Over time, ownership compounds. Every new system, model, and dataset becomes a foundation for the next generation of national innovation.
The Global Shift Is Already Underway
Around the world, governments are transitioning from renting digital capacity to owning intelligence infrastructure.
Europe – Pursuing Digital Sovereignty frameworks mandating local data residency and open-source AI initiatives like GAIA-X.
Middle East – Nations such as Saudi Arabia and the UAE are building in-country cloud and AI ecosystems as part of Vision 2030 and National Data Programs.
Asia – India, Indonesia, and Vietnam are localizing geospatial and AI pipelines for defense, disaster, and urban analytics.
Africa – Ghana and Kenya are developing sovereign Earth Observation data cubes to support agriculture, climate, and security.
These efforts share a single goal: ensuring that critical national data and decision systems remain under domestic command, not foreign custody.
The Wake-Up Call
Recent global developments have underscored a simple truth: alliances are valuable, but self-reliance is essential. As global priorities evolve and funding landscapes shift, governments everywhere are being reminded that long-term security and progress cannot rest solely on external support.

This moment should not be seen as a setback - it is an opportunity. It encourages nations to invest in their own capabilities, to build resilient infrastructure, and to strengthen their technological base from within.

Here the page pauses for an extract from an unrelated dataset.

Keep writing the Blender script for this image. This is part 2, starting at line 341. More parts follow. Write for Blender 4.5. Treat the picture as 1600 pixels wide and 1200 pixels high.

True sovereignty is not about separation from partners; it is about standing as a capable, reliable contributor in a world of interdependence. By developing domestic expertise, modernizing digital infrastructure, and nurturing local innovation ecosystems, governments ensure that collaboration with allies happens from a position of strength, not dependency.

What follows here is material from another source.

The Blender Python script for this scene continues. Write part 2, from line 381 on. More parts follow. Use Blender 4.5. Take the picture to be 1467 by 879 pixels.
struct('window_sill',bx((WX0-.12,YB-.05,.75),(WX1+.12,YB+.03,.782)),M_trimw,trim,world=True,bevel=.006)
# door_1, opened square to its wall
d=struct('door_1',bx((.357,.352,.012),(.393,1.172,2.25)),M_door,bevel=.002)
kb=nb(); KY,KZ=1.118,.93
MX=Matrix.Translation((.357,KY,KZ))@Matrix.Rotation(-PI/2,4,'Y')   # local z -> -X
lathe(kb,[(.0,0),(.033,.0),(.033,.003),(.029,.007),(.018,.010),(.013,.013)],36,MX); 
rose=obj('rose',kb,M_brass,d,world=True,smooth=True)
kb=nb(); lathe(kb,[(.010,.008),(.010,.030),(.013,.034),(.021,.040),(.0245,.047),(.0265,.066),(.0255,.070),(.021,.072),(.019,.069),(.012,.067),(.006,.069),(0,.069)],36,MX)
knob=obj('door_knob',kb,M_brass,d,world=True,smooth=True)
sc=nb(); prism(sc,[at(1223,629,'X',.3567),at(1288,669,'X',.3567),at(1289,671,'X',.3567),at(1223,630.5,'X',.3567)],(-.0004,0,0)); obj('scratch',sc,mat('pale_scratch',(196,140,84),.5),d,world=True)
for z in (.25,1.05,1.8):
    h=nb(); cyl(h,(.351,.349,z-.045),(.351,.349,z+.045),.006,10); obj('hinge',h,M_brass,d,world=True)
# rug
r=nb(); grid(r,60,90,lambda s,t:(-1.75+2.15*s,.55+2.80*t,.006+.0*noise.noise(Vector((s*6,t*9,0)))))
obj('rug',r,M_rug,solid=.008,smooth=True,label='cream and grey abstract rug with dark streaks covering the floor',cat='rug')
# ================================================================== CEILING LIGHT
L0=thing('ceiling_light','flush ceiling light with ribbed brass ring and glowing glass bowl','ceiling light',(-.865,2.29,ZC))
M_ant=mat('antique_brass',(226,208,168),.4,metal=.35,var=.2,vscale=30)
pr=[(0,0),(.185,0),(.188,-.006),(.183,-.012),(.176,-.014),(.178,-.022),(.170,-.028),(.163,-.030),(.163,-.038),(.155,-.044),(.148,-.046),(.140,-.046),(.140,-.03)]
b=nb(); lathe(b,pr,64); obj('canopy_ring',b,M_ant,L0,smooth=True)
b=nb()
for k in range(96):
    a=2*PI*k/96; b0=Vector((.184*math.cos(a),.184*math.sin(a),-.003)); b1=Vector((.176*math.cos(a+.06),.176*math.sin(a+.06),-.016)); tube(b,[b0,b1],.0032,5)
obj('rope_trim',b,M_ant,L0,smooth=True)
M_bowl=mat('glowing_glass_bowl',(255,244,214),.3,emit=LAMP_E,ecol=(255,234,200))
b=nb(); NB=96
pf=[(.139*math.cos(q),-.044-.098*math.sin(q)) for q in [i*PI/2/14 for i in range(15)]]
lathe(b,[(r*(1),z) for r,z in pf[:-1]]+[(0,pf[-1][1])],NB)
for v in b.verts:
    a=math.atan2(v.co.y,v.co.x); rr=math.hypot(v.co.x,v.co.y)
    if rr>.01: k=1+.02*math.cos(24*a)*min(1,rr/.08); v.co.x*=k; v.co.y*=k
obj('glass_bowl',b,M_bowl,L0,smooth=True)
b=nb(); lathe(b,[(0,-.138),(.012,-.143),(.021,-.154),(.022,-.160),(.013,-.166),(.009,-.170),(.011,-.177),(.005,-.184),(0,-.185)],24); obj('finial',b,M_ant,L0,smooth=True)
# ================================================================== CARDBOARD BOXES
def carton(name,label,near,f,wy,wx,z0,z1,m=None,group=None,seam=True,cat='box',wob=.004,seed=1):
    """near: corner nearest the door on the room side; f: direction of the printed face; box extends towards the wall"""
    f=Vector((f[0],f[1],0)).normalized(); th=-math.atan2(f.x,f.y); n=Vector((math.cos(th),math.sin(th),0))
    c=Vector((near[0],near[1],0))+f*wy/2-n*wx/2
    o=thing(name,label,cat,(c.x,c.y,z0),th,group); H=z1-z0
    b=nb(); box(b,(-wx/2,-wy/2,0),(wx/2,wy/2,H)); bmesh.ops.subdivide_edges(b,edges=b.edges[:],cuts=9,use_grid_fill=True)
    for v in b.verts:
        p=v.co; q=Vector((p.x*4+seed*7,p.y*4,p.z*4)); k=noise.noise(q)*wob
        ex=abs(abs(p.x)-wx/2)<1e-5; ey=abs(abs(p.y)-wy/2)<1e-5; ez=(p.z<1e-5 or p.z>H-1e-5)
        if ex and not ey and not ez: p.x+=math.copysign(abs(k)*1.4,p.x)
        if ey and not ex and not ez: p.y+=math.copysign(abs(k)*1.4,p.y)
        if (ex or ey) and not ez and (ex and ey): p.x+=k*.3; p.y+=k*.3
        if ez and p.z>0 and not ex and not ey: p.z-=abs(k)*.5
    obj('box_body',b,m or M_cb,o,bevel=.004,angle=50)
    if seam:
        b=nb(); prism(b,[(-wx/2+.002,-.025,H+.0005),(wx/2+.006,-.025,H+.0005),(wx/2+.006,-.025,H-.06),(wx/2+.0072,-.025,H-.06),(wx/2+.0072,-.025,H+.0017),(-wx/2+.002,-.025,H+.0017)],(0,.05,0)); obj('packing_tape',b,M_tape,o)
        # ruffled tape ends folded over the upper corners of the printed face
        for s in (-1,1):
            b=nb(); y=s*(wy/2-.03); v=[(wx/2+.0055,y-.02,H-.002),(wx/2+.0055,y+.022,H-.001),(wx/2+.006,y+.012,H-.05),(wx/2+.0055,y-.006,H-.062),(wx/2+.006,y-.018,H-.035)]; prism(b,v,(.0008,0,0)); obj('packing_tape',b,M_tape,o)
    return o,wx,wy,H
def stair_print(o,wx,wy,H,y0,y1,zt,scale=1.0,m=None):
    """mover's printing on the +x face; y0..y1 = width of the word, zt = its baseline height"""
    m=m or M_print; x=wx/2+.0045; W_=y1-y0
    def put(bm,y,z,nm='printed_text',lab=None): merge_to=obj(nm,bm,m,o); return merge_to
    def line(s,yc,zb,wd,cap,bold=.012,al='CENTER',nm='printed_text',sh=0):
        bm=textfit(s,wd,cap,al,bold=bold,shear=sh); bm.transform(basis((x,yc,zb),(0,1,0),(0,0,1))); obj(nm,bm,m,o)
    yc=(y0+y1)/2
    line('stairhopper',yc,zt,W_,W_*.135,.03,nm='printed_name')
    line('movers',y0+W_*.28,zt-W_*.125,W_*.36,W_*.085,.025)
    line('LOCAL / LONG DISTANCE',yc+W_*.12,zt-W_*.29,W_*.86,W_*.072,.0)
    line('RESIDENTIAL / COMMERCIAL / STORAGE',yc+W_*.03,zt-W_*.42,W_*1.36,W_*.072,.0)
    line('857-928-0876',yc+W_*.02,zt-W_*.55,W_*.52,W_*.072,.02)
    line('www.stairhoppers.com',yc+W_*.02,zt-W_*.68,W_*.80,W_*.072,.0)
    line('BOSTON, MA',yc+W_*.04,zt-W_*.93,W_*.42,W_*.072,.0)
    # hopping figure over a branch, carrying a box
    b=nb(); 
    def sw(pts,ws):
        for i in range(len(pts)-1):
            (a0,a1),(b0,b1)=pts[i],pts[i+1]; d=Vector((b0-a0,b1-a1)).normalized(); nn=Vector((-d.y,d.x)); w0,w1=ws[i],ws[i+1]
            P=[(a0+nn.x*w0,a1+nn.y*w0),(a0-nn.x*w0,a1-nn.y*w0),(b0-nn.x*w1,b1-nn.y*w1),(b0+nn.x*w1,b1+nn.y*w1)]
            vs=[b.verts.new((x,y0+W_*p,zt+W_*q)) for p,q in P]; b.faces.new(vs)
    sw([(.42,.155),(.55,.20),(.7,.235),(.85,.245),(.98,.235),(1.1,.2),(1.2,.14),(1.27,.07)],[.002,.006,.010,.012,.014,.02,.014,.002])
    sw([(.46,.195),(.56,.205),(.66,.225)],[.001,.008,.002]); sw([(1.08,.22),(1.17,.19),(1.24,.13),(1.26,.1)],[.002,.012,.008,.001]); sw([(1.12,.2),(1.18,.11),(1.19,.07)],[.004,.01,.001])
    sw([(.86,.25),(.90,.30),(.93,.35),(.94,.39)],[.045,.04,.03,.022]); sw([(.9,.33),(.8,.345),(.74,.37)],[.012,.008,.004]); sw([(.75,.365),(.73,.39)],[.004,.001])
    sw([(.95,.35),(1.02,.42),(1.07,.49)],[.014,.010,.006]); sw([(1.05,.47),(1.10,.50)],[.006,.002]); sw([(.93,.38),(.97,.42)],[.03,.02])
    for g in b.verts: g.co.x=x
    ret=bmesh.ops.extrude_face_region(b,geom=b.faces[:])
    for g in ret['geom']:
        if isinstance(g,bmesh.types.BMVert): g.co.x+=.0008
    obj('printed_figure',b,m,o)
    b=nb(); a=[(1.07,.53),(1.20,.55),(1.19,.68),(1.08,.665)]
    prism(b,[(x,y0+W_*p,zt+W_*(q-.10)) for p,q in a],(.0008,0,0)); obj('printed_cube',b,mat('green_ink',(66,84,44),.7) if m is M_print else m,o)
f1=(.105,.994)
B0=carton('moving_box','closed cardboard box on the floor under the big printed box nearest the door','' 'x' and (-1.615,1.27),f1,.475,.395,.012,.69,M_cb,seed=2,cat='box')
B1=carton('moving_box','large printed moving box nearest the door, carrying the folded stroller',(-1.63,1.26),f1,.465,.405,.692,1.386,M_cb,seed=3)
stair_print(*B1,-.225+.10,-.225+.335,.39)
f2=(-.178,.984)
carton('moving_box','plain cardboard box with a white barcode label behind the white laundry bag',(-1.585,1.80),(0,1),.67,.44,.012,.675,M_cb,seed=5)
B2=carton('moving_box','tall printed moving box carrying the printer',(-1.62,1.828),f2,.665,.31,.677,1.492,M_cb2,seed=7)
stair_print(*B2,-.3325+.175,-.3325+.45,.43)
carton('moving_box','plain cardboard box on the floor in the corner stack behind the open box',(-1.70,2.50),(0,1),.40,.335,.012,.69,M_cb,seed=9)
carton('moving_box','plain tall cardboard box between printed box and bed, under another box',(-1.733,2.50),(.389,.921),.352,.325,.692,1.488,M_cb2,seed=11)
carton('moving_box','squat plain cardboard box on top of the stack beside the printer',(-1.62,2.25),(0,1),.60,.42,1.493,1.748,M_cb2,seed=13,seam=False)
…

This change, while uncomfortable, is a positive correction. It reminds nations that resilience cannot be imported; it must be built. The decision to invest in domestic defense software, national AI programs, and sovereign infrastructure is not just a response to uncertainty - it is a step toward long-term strength.
Relying on others may provide short-term assurance, but building one’s own capability creates lasting stability. Nations that treat this period as a catalyst, to innovate, to train, to own their systems, will define their futures with confidence and autonomy.
The New Equation of Power
Sovereignty = Data Ownership × Processing Autonomy × Algorithmic Transparency
Data Ownership ensures national datasets, from defense archives to population registries, remain within domestic jurisdiction.

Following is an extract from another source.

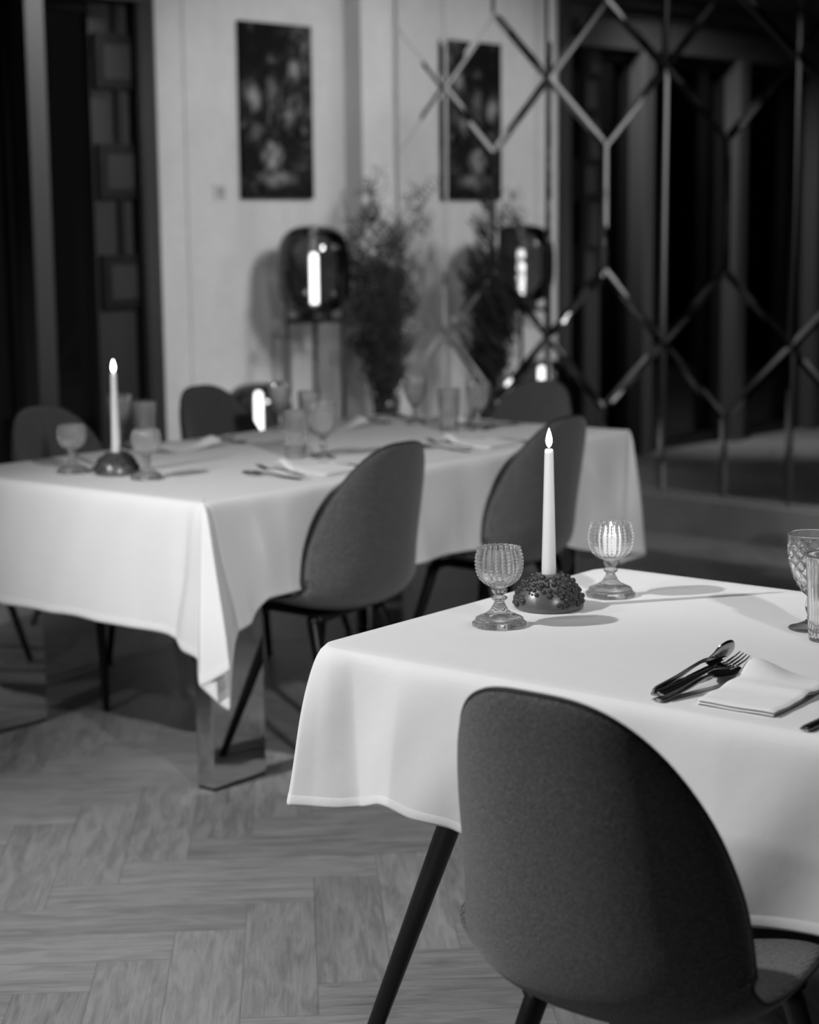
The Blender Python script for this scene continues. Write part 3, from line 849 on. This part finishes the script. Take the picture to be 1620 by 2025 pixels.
def knife(label, group):
    t = thing('table_knife', label, 'knife', (0, 0, 0), 0, group)
    vs, fs = sweep_flat([(0, .006, .003, .002, 0), (.006, .0085, .003, .003, 0), (.06, .008, .004, .003, 0), (.10, .006, .004, .003, 0)])
    mesh_obj('handle', vs, fs, M['cut'], t)
    S = [(.098, -.004, .005), (.115, -.009, .007), (.15, -.010, .008), (.185, -.006, .008), (.205, .003, .0065)]
    v2 = []
    for x, y0, y1 in S: v2 += [(x, y0, .0040), (x, (y0 + y1) / 2, .0048), (x, y1, .0044), (x, (y0 + y1) / 2, .0034)]
    f2 = []
    for k in range(len(S) - 1):
        for q in range(4): f2.append((k * 4 + q, (k + 1) * 4 + q, (k + 1) * 4 + (q + 1) % 4, k * 4 + (q + 1) % 4))
    f2 += [(3, 2, 1, 0), tuple(len(S) * 4 - 4 + q for q in range(4))]
    mesh_obj('blade', v2, f2, M['cut'], t, False)
    return t
def napkin(label):
    t = thing('folded_napkin', label, 'napkin', (0, 0, 0), 0, 'folded white napkins')
    # local: x along the fold (away), y across
    NX, NY = 30, 24; LX, LY = .185, .135
    vs = []
    def hgt(u, v, layer):
        peak = .026 * math.exp(-(((u - .86) / .17) ** 2 + ((v - .95) / .42) ** 2)) + .004 * math.exp(-((u - .55) / .1) ** 2)
        return peak + layer
    layers = []
    for li, (zl, sh) in enumerate(((.0, .0), (.0046, -.0012))):
        mv_, mf_ = [], []
        th = .0044
        for top_ in (0, 1):
            for i in range(NX + 1):
                for j in range(NY + 1):
                    u, v = i / NX, j / NY
                    x = (u - .5) * LX * (1 - .04 * v) + sh * .5; y = (v - .5) * LY * (1 + .03 * math.sin(u * 5)) + sh
                    ed = min(1, min(u, 1 - u, v, 1 - v) * 22)
                    r = th / 2 * math.sqrt(max(0, 1 - (1 - ed) ** 2))
                    z = hgt(u, v, zl) + th / 2 + (r if top_ else -r) + .0005 * math.sin(u * 23 + v * 9)
                    mv_.append((x, y, z))
        n1 = (NX + 1) * (NY + 1); g = lambda i, j, tp_: tp_ * n1 + i * (NY + 1) + j
        for i in range(NX):
            for j in range(NY):
                mf_.append((g(i, j, 1), g(i + 1, j, 1), g(i + 1, j + 1, 1), g(i, j + 1, 1))); mf_.append((g(i, j, 0), g(i, j + 1, 0), g(i + 1, j + 1, 0), g(i + 1, j, 0)))
        mesh_obj('napkin_layer', mv_, mf_, M['napkin'], t)
    return t

def put(o, a, b, ang=0.0, dz=0.0, tilt=(0, 0)):
    o.location = tp(a, b, ZC_ + dz)
    o.rotation_euler = (tilt[0], tilt[1], ang)
    return o
ANG_T1 = math.atan2(T1.y, T1.x); ANG_T2 = math.atan2(T2.y, T2.x)
def vang(p, q):   # angle of a direction given by two table-frame points
    d = tp(q[0] - p[0], q[1] - p[1]); return math.atan2(d.y, d.x)

gob = beaded_goblet('beaded glass goblet left of the sharp lit taper on the front table', 'beaded glass goblets beside the tapers')
put(gob, 2.378, 1.741)
g2 = copy_tree(gob); g2['label'] = 'beaded glass goblet with glowing candle inside, right of the sharp lit taper'; put(g2, 2.695, 1.727, .4)
vot = thing('votive_candle', 'small glowing white candle inside the right beaded goblet on the front table', 'candle')
vs, fs = lathe([(.014, 0), (.0175, .002), (.019, .034), (.017, .036), (.0008, .034)], 32); mesh_obj('wax_body', vs, fs, m_emit('glowing_wax', 0.55, .9), vot)
vs, fs = lathe([(.0004, .036), (.003, .041), (.0035, .047), (.0014, .056), (.0002, .060)], 16); mesh_obj('flame', vs, fs, M['flame'], vot)
put(vot, 2.695, 1.727, 0, .073)
hold = candle_holder('knobbly dark dome candle holder on the front table', -PI / 2 - .35); put(hold, 2.545, 1.757)
can = taper_candle('tall sharp white taper candle burning on the front table'); put(can, 2.545, 1.757, 0, .0505)
g3 = copy_tree(gob); g3['label'] = 'beaded glass goblet nearest the left edge on the back table'; put(g3, 3.264, 3.842, .2)
g4 = copy_tree(gob); g4['label'] = 'beaded glass goblet right of the lit taper on the back table'; put(g4, 3.292, 3.575, .7)
h2o = copy_tree(hold); h2o['label'] = 'knobbly dark dome candle holder between two goblets on the back table'; put(h2o, 3.315, 3.72, .5)
cn2 = copy_tree(can); cn2['label'] = 'white taper candle burning on the back table before the dark window'; put(cn2, 3.315, 3.72, 1.2, .0505)

CGL, TGL = 'cut glass wine goblets', 'ribbed glass tumblers'
cg = cut_goblet('cut glass goblet with diamond pattern on the front table', CGL); put(cg, 2.655, 1.315)
for a, b, lab in ((3.79, 4.233, 'cut glass goblet half hidden behind the back table taper'), (3.907, 3.492, 'cut glass goblet by the near napkin on the back table'),
                  (4.389, 4.111, 'cut glass goblet at the far edge of the back table by the low lamp'), (4.785, 3.854, 'cut glass goblet at the far right, leftmost of the three glasses'),
                  (4.75, 3.563, 'cut glass goblet in front of the far end chair')):
    c = copy_tree(cg); c['label'] = lab; put(c, a, b, random.random())
tb = ribbed_tumbler('ribbed tall tumbler cut off by the right picture edge on the front table', TGL); put(tb, 2.60, 1.258)
for a, b, lab in ((3.834, 4.166, 'ribbed tumbler behind the right beaded goblet on the back table'), (3.862, 3.559, 'ribbed tumbler behind the near napkin on the back table'),
                  (4.352, 3.947, 'ribbed tumbler behind the near place setting at the far edge of the back table'), (4.661, 3.614, 'ribbed tumbler behind the far napkin on the back table')):
    c = copy_tree(tb); c['label'] = lab; put(c, a, b, random.random())

FG_, SG_, KG_ = 'forks on the tables', 'spoons on the tables', 'knives on the tables'
fk = fork('dark steel fork on top of the cutlery stack on the front table', FG_)
sp = spoon('dark steel spoon lying under the fork on the front table', SG_)
kn = knife('dark steel knife in the cutlery stack on the front table', KG_)
def lay(o, a0, b0, z0, a1, b1, z1, roll=0.0, sc=1.0):
    p, q = tp(a0, b0, z0), tp(a1, b1, z1); x = (q - p).normalized(); y = Z.cross(x).normalized(); z = x.cross(y)
    m = Matrix((x, y, z)).transposed().to_4x4() @ Matrix.Rotation(roll, 4, 'X')
    o.matrix_world = Matrix.Translation(p) @ m @ Matrix.Scale(sc, 4)
lay(sp, 2.106, 1.272, ZC_ + .001, 2.286, 1.262, ZC_ + .003, 0, 1.06)
sp2 = copy_tree(sp); sp2['label'] = 'dark steel spoon turned on its side on top of the front cutlery stack'
lay(sp2, 2.112, 1.281, ZC_ + .012, 2.275, 1.258, ZC_ + .036, -1.1, 1.0)
lay(fk, 2.114, 1.272, ZC_ + .009, 2.268, 1.242, ZC_ + .026, .2, .90)
kn['label'] = 'dark steel knife lying flat at the back of the front cutlery stack'
lay(kn, 2.120, 1.284, ZC_ + .004, 2.320, 1.300, ZC_ + .004, 0, .98)
kn2 = copy_tree(kn); kn2['label'] = 'dark steel knife at the right picture edge beside the front napkin'; lay(kn2, 2.092, 1.042, ZC_ + .001, 2.217, 1.039, ZC_ + .001)
nk = napkin('folded white napkin with a raised corner on the front table')
pa = tp(2.134, 1.224); pb = tp(2.117, 1.107); pd = tp(2.384, 1.261)
def put_napkin(o, p_near_left, p_near_right, p_far_left):
    y = (p_near_left - p_near_right); x = (p_far_left - p_near_left)
    c = (p_near_left + p_near_right) / 2 + x * .5
    o.location = Vector((c.x, c.y, ZC_)); o.rotation_euler = (0, 0, math.atan2(x.y, x.x))
    o.scale = (x.length / .185, y.length / .135, 1)
put_napkin(nk, pa, pb, tp(2.335, 1.235))

def setting(a, b, side, who, extra=True):
    """place setting: stack of fork, spoon and knife left of the napkin; a, b = napkin centre"""
    f = {0: (T1, T2), 1: (T2, -T1), 3: (-T2, T1), 2: (-T1, -T2)}[side]
    away, left = f
    A = math.atan2(away.y, away.x); base = tp(a, b)
    def at(o, x, y, da, dz=0.0, tilt=(0, 0)):
        p = base + away * x + left * y; o.location = Vector((p.x, p.y, ZC_ + dz)); o.rotation_euler = (tilt[0], tilt[1], A + da)
    n = copy_tree(nk); n['label'] = 'folded white napkin ' + who
    at(n, 0, -.02, 0.04); n.scale = (1.1, 1.25, 1)
    s_ = copy_tree(sp); s_['label'] = 'dark spoon left of napkin ' + who; at(s_, -.09, .150, .02)
    f_ = copy_tree(fk); f_['label'] = 'dark fork on spoon ' + who; at(f_, -.095, .140, -.05, .010, (0, -.035))
    k_ = copy_tree(kn); k_['label'] = 'dark knife right of napkin ' + who; at(k_, -.10, -.145, .03)
setting(3.66, 3.31, 1, 'on camera side of back table, nearer steel leg')
setting(4.40, 3.31, 1, 'on camera side of back table, farther along')
setting(3.86, 4.02, 3, 'at dark window side of back table')
setting(4.56, 4.02, 3, 'at pale wall side of back table')
setting(4.87, 3.70, 2, 'at mirror end of back table')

Processing Autonomy allows analytics and decision systems to operate locally, without external connectivity or oversight.
Algorithmic Transparency grants full control and visibility into how intelligence is derived, not trusting black-box models from abroad.
When these three align, nations achieve digital independence - the ability to govern their own logic, not just their land.
Aetosky: Powering the Sovereign Intelligence Era
Aetosky exists to strengthen national sovereignty in the digital age - ensuring that governments can operate, analyze, and decide independently, without external dependencies.
Our platform ecosystem enables complete operational control and gives nations the power to process, analyze, and act within their own infrastructure, while maintaining interoperability with allies on their own terms.
To support this, we collaborate with leading hardware and cloud infrastructure partners to deliver fully sovereign deployment options - from on-premise systems designed for sensitive operations, to hybrid cloud architectures that balance security with scalability.
By empowering governments to own their data, logic, and outcomes, Aetosky translates the principle of sovereignty into operational reality.
The Future: Sovereignty Is the New Infrastructure
In the 20th century, nations invested in ports, railways, and power grids to fuel their independence.
In the 21st, they must invest in data infrastructure - sovereign clouds, AI pipelines, and analytics ecosystems that protect national decision-making.
The nations that own their digital infrastructure will define their futures. Those that rent it will always remain subject to others.
Aetosky stands with governments determined to own their digital destiny.
We believe that sovereignty is not something declared… it is something built.